Create Priority Funding Areas:
- A Priority Funding Areas program directs state resources into projects that reflect state land use goals. In essence the development projects that reflect statewide land use goals will receive state assistance and possible funding over projects that do not meet the state land use standards.
- Based on the state goals for land use, changes should be made in taxation and subsidy policies to increase the economic attractiveness for redevelopment while discouraging Greenfield development.
- Current land use planning models promote competition between municipalities over cooperation; they must "sprawl or die."

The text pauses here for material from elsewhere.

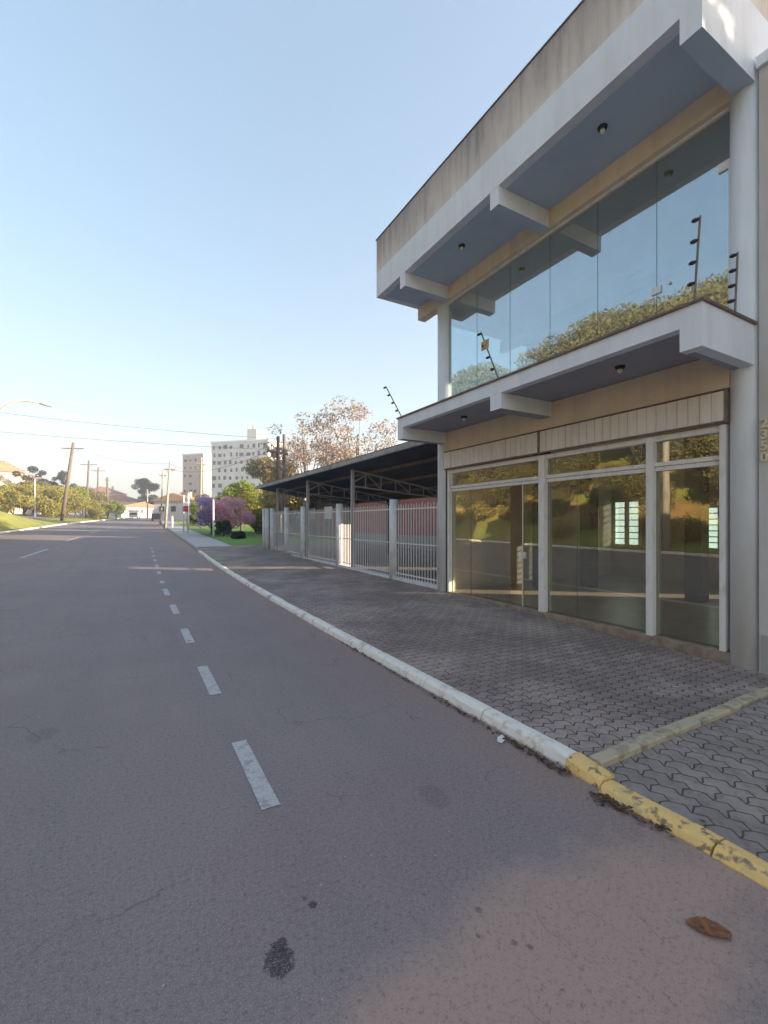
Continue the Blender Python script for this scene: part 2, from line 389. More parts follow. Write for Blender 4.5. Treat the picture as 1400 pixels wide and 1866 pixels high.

Adopt Coordinated Planning Legislation:
- To authorize coordinated planning by multiple jurisdictions to encourage regionalism.
- To provide a forum for all communities to participate in regional decision-making, help focus revitalization on stressed neighborhoods, conserve open space and limit costly new sprawl inducing infrastructure.
Create Incentives for Regional Cooperation:
- Regional Revenue Sharing- Two or more communities could agree to share a locally determined percentage of their tax base for regional planning. This would ensure less competition for new developments (commercial and residential).
- Regional Gas Taxation Authority- this would allow a region to collect a $.005 gas tax to help fund regional planning.
- Regional Sales Taxation Authority- would enable a larger region to collect minimal sales tax to help fund regional planning.
Adopt Flexible Road Design Standards:
- Federal legislation 23 USC 109, addresses the need for context sensitive design in the transportation planning process.
- Context sensitive design is the idea that road design should take into account the ecological, historical, cultural and social context of a community during the road design process.